A friend of mine (a now retired LEO) had a similar situation, coming home unexpectedly during the middle of his shift while working graveyards. He learned that a .357 looks huge when you are on the wrong end of it.Dragonfighter wrote:I used to work a deep night patrol job when I was first married and in college. We were still fairly new in the house and I had the only handgun at the time on. I kept the 30-30 loaded because of that. I get to work and realize I had the night off. I head back home, now about two hours later and fumble with the keys on the way in. She was in bed and heard the noise, with the front door between her and the kids' rooms, she grabs the rifle.
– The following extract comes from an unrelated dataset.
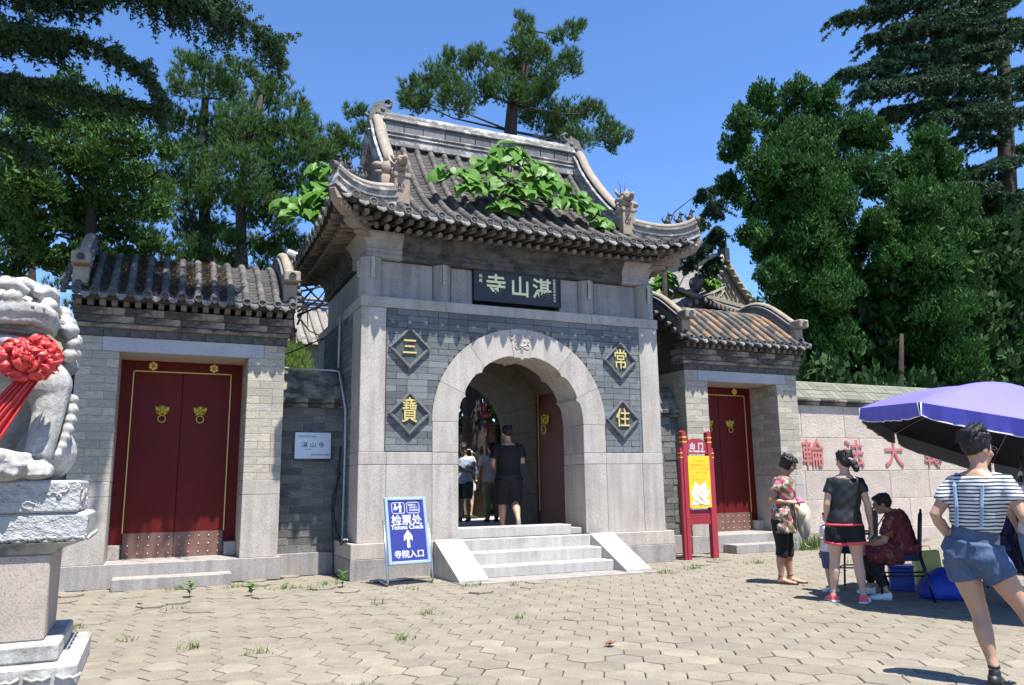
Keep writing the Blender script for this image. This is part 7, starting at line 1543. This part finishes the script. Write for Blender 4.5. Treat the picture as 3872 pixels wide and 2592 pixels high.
def bun(m):
    m.ell(P2.hp(.02, -.075, -.03), (.042, .040, .050), 12, 9); m.ell(P2.hp(.025, -.085, -.062), (.036, .034, .042), 12, 9); m.tube([P2.hp(0, -.05, .0), P2.hp(.01, -.075, -.02)], [.03, .028], 8)
P2.hair(bun, .006); m = MB(); m.tube([P2.hp(-.012, -.078, .008), P2.hp(.03, -.075, -.004)], .007, 6); m.build('hair_clip', plain('pearl_clip', (.75, .75, .72), .25), P2.t, True)
P2.shoes('sport_shoe', plain('coral_shoe', (.78, .13, .14), .5), .010, WHT)
for c in 'RL':
    J = P2.J; d = (J['to'+c]-J['an'+c]); d.z = 0; d.normalize(); sd = Vector((d.y, -d.x, 0)); m = MB()
    for q in range(3): 
        b = J['an'+c]+d*(.018+.024*q); m.tube([Vector((b.x, b.y, .068))+sd*.022, Vector((b.x, b.y, .05))+sd*.046-d*.008, Vector((b.x, b.y, .022))+sd*.053-d*.016], .0055, 5)
    m.build('shoe_stripe', WHT, P2.t)
# --- seated woman in dark red
H = 1.54
P3 = Figure('person', 'seated woman in dark red patterned dress with short black hair, leaning forward', (2.38, -4.78, 0), 128, H, dict(
    pel=(0, -.05, .53), waist=(0, -.04, .66), chest=(0, -.0, .80), up=(0, .035, .885), nb=(0, .07, .935), head=(0, .145, 1.02), hrot=(8, -18, 0),
    shR=(.15, .045, .875), shL=(-.15, .045, .875), elR=(.20, .16, .64), elL=(-.21, .14, .63), wrR=(.10, .37, .54), wrL=(-.12, .39, .535), hdR=(-.5, .8, -.1), hdL=(.5, .8, -.1), pnR=(0, -.2, -1), pnL=(0, -.2, -1),
    hpR=(.085, -.02, .51), hpL=(-.085, -.02, .51), knR=(.15, .36, .475), knL=(-.15, .34, .475), anR=(.24, .34, .075), toR=(.26, .50, .022), anL=(-.17, .16, .075), toL=(-.20, .33, .022)), skin=SK1, k=1.16)
DRES = pattern('dark_red_print', (.105, .010, .020), [(.20, (.14, .016, .026)), (.10, (.17, .075, .035)), (.08, (.045, .010, .012)), (.05, (.14, .10, .05))], 22)
def f(m):
    P3.torso(m, .026, 0, .95)
    for c in 'RL': P3.arm(m, c, .024, .80); P3.leg(m, c, .040, 0, 1.0, 1.3)
    J = P3.J; m.tube([J['pel']+Vector((0, .05, -.02)), Vector((0, .20, .50)), Vector((0, .36, .455))], [(.20, .085), (.215, .075), (.21, .07)], 18, side=(1, 0, 0)); m.tube([Vector((0, .30, .46)), Vector((0, .33, .38)), Vector((0, .33, .33))], [(.20, .06), (.19, .06), (.18, .05)], 16, side=(1, 0, 0))
P3.cloth('dress', DRES, f, fold=.006); P3.cloth('leggings', BLK, lambda m: [P3.leg(m, c, .010, .9, 1.85) for c in 'RL'])
P3.hair(None, .010, 1.06); P3.shoes('slip_on_shoe', fabric('white_canvas', (.70, .71, .72), .05), .007)
m = MB(); J = P3.J
for a in (-1, 1): m.tube([P3.hp(a*.019+.016*math.cos(q), .055, .004+.013*math.sin(q)) for q in np.linspace(0, 6.283, 15)], .0016, 4); m.tube([P3.hp(a*.036, .050, .006), P3.hp(a*.047, -.004, .006)], .0016, 4)
m.build('spectacles', SOOT, P3.t); m = MB(); m.tube([J['nb']+Vector((.05, .03, 0)), Vector((.05, .24, .72)), Vector((.06, .34, .55))], .006, 5); m.tube([J['nb']+Vector((-.05, .03, 0)), Vector((-.03, .24, .72)), Vector((.05, .34, .55))], .006, 5); m.build('bag_strap', plain('red_strap', (.20, .014, .02), .6), P3.t)
# --- child behind
H = .92
PC = Figure('person', 'small child in pale top and denim shorts standing behind woman in black', (2.12, -4.02, 0), 175, H, dict(elL=(-.16, .05, .60), wrL=(-.17, .18, .62), hrot=(0, -10, 0)), skin=SK2, k=1.16)
PC.cloth('top', fabric('pale_top', (.60, .58, .60)), lambda m: [PC.torso(m, .016, 0, .95)]+[PC.arm(m, c, .012, .7) for c in 'RL'], .008); PC.cloth('shorts', DENIM, lambda m: [PC.torso(m, .02, 0, .2)]+[PC.leg(m, c, .018, 0, .95, 1.2) for c in 'RL'], .008); PC.hair(); PC.shoes('shoe', fabric('white_shoe', (.7, .7, .72)), .006)
# --- striped woman walking, right foreground
H = 1.60
P4 = Figure('person', 'short-haired woman in striped t-shirt and denim dungaree shorts walking away', (-.29, -7.60, 0), 20, H, dict(
    pel=(-.0, 0, .815), waist=(.03, .0, .975), chest=(.065, .0, 1.15), up=(.085, -.01, 1.265), nb=(.095, -.01, 1.35), head=(.10, .02, 1.487), hrot=(-34, -6, 4),
    shL=(-.06, -.005, 1.275), shR=(.235, -.005, 1.285), elL=(-.175, -.10, 1.06), wrL=(-.115, .02, .875), hdL=(.30, .3, -.8), pnL=(.8, .2, .3), elR=(.33, -.06, 1.06), wrR=(.40, .10, .87), hdR=(.2, .4, -.9),
    hpL=(-.085, 0, .79), knL=(-.01, .03, .445), anL=(.062, -.05, .105), toL=(.035, .085, .022), hpR=(.082, 0, .795), knR=(.25, .06, .47), anR=(.44, -.04, .11), toR=(.49, .10, .022), side=(1, 0, 0)), skin=SK3, k=1.02)
STR = stripes('striped_jersey', (.58, .60, .62), (.022, .026, .042), .0232, .42)
P4.cloth('t_shirt', STR, lambda m: [P4.torso(m, .024, .3, .95)]+[P4.arm(m, c, .020, .62) for c in 'RL'], fold=.0035)
def f(m):
    P4.torso(m, .026, 0, .26); J = P4.J; m.tube([J['pel']+Vector((0, -.02, -.05)), J['pel']+Vector((0, -.01, .03)), mix(J['pel'], J['waist'], .5), J['waist']+Vector((0, 0, .0)), J['waist']+Vector((0, 0, .03))], [(.158, .130), (.154, .125), (.146, .115), (.138, .108), (.137, .106)], 22, side=(1, 0, 0))
    for a in (-1, 1): m.ell(J['pel']+Vector((a*.078, -.065, -.015)), (.082, .072, .09), 12, 9)
    for c in 'RL': P4.leg(m, c, .017, 0, .42, 1.25)
P4.cloth('denim_shorts', DENIM, f, .009, 4, fold=.005)
m = MB(); LD = fabric('pale_denim_strap', (.20, .29, .40), .15)
for a, b in ((-.075, -.10), (.085, .05)):
    m = MB(); m.tube([(a*.9+.03, -.138, .99), ((a+b)/2*.95+.06, -.146, 1.12), (b*1.1+.08, -.120, 1.25), (b*1.2+.09, -.048, 1.335), (b*1.25+.095, .045, 1.32)], [(.012, .004)]*5, 6, side=(1, 0, 0)); m.build('dungaree_strap', LD, P4.t)
def ex(m):
    for _ in range(60):
        x = RNG.uniform(-.034, .034); m.tube([P4.hp(x*.8, .02, .068), P4.hp(x+.004, -.02, .094+RNG.uniform(-.012, .012)), P4.hp(x*1.25, -.066, .060+RNG.uniform(-.01, .012)), P4.hp(x*1.25, -.074, .024)], [.012, .013, .011, .005], 6)
P4.hair(ex, .022, 1.0); m = MB()
for a in (-1, 1): m.tube([P4.hp(a*.019+.017*math.cos(q), .056, .004+.014*math.sin(q)) for q in np.linspace(0, 6.283, 15)], .0018, 4); m.tube([P4.hp(a*.036, .050, .006), P4.hp(a*.048, -.006, .006)], .0022, 5)
m.build('spectacles', SOOT, P4.t); m = MB(); m.tube([P4.J['wrL']+Vector((-.02, -.01, .035)), P4.J['wrL']+Vector((-.012, -.005, .012))], .034, 12); m.build('wrist_band', SOOT, P4.t, True)
P4.shoes('platform_sandal', plain('black_leather', (.010, .010, .011), .45), .008, SOOT)
for c in 'RL': m = MB(); a = P4.J['an'+c]; m.tube([a+Vector((0, 0, .012)), a+Vector((0, 0, .028))], .036, 12); m.tube([a+Vector((0, -.045, -.09)), a+Vector((0, -.035, -.03))], [.036, .034], 10); m.build('ankle_strap', plain('black_strap', (.01, .01, .011), .5), P4.t, True)
# --- person in white at the right edge
H = 1.50
P5 = Figure('person', 'person in white t-shirt and blue jeans cut off by the right edge', (2.72, -6.12, 0), 20, H, dict(elL=(-.24, .03, .98), wrL=(-.22, .16, .80)), skin=SK2)
P5.cloth('t_shirt', WHITE, lambda m: [P5.torso(m, .024, 0, .95)]+[P5.arm(m, c, .022, .62) for c in 'RL'], fold=.004); P5.cloth('jeans', fabric('faded_jeans', (.14, .20, .28)), lambda m: [P5.torso(m, .016, 0, .2)]+[P5.leg(m, c, .016) for c in 'RL']); P5.hair(); P5.shoes('shoe', SOOT, .008)
# --- people in and beyond the arch
H = 1.74
P6 = Figure('person', 'man in black t-shirt and long black shorts walking through the arch', (.16, .95, .516), 72, H, dict(head=(-.02, .02, .932*H), hrot=(24, -10, 0), elL=(-.26, .02, 1.12), wrL=(-.15, .20, 1.0), elR=(.25, .04, 1.14), wrR=(.20, .27, 1.20), anL=(-.10, .08, .08), toL=(-.11, .26, .026), knL=(-.10, .08, .48), knR=(.11, .03, .47), anR=(.13, -.26, .20), toR=(.14, -.22, .04)), female=False, skin=SK3, k=1.12, vox=.0105)
P6.cloth('t_shirt', BLK, lambda m: [P6.torso(m, .03, 0, .95), m.tube([P6.J['pel']+Vector((0, 0, -.04)), P6.J['waist'], P6.J['chest']], [(.215, .15), (.20, .145), (.205, .145)], 18, side=(1, 0, 0))]+[P6.arm(m, c, .028, .68) for c in 'RL'], fold=.004)
P6.cloth('long_shorts', BLK, lambda m: [P6.torso(m, .03, 0, .2)]+[P6.leg(m, c, .040, 0, 1.08, 1.2) for c in 'RL'], fold=.003); P6.hair(None, .018); P6.shoes('shoe', plain('grey_shoe', (.22, .23, .22), .6), .008, plain('pale_sole', (.42, .40, .36), .7))
H = 1.70
P7 = Figure('person', 'man in blue speckled t-shirt looking down at his phone beyond the arch', (1.05, 5.4, .497), -128, H, dict(head=(0, .04, .925*H), hrot=(0, -32, 0), elL=(-.24, .02, 1.08), wrL=(-.08, .24, 1.10), elR=(.24, .02, 1.08), wrR=(.06, .26, 1.12), hdL=(.6, .6, .2), hdR=(-.6, .6, .2), knL=(-.11, .08, .47), anL=(-.10, -.02, .08)), female=False, skin=SK1, k=1.08, vox=.0115)
P7.cloth('t_shirt', pattern('speckled_blue', (.40, .46, .58), [(.3, (.16, .22, .38)), (.25, (.62, .66, .72))], 60), lambda m: [P7.torso(m, .026, 0, .95)]+[P7.arm(m, c, .024, .62) for c in 'RL'], fold=.004); P7.cloth('shorts', fabric('dark_grey_shorts', (.045, .052, .05)), lambda m: [P7.torso(m, .02, 0, .2)]+[P7.leg(m, c, .026, 0, .95, 1.3) for c in 'RL']); P7.hair(None, .016); P7.shoes('shoe', SOOT, .006)
bpy.context.view_layer.update(); m = MB(); m.box(-.035, .035, -.005, .005, -.07, .07, c=.004); q = m.build('mobile_phone', SOOT); q.matrix_basis = P7.t.matrix_basis @ Matrix.Translation((-.01, .30, 1.15)) @ Matrix.Rotation(R(-50), 4, 'X'); tag(q, 'dark mobile phone in the hands of man beyond the arch', 'phone')
H = 1.62
P8 = Figure('person', 'woman in white cap, denim jacket and white shorts beyond the arch', (1.62, 6.6, .497), 20, H, dict(elL=(-.21, .06, 1.02), wrL=(-.05, .16, .92), elR=(.21, .06, 1.02), wrR=(.05, .17, .92)), skin=SK2, vox=.0115)
P8.cloth('denim_jacket', DENIM, lambda m: [P8.torso(m, .026, .2, .95)]+[P8.arm(m, c, .020, 1.0) for c in 'RL'], fold=.004); P8.cloth('white_shorts', WHITE, lambda m: [P8.torso(m, .02, 0, .26)]+[P8.leg(m, c, .024, 0, .45, 1.4) for c in 'RL']); P8.hair(lambda m: m.tube([P8.hp(0, -.05, .01), P8.hp(0, -.075, -.06), P8.hp(0, -.06, -.13)], [.03, .032, .015], 8)); P8.shoes('shoe', SOOT, .006)
m = MB(); m.ell(P8.hp(0, -.005, .035), (.083, .098, .075), 16, 10); m.tube([P8.hp(0, .05, .03), P8.hp(0, .10, .022)], [(.06, .008), (.045, .006)], 10, side=(1, 0, 0)); m.build('cap', fabric('white_cap', (.68, .72, .78), .05), P8.t, True)
H = 1.70
P9 = Figure('person', 'man in pinkish t-shirt and khaki trousers behind the man in black', (1.42, 4.7, .497), 80, H, dict(head=(0, .03, .93*H)), female=False, skin=SK1, k=1.06, vox=.0115)
P9.cloth('t_shirt', fabric('pink_shirt', (.58, .47, .48)), lambda m: [P9.torso(m, .028, 0, .95)]+[P9.arm(m, c, .024, .6) for c in 'RL'], fold=.004); P9.cloth('trousers', fabric('khaki', (.24, .20, .12)), lambda m: [P9.torso(m, .018, 0, .2)]+[P9.leg(m, c, .020) for c in 'RL'], fold=.003); P9.hair(None, .016); P9.shoes('shoe', SOOT, .008)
I come in and she jumps out in her night shirt with that dude pointed right at my belt line. She proceeds to chew me out, all the while pointing the weapon at me. I, as calmly as I can muster and speaking as soothingly as I could, took the weapon from her. Just as she was saying that there probably wasn't one in the chamber (she had not cycled the lever) I started pumping them out onto the floor. I set the weapon down and settled to the floor...I may have thrown up later, I don't remember but I remember wanting to.
Now if I get off duty early or am otherwise coming home apart from being scheduled, she gets a call with an ETA. It has worked pretty well for the last 20+ years.
That was the last time he made that mistake.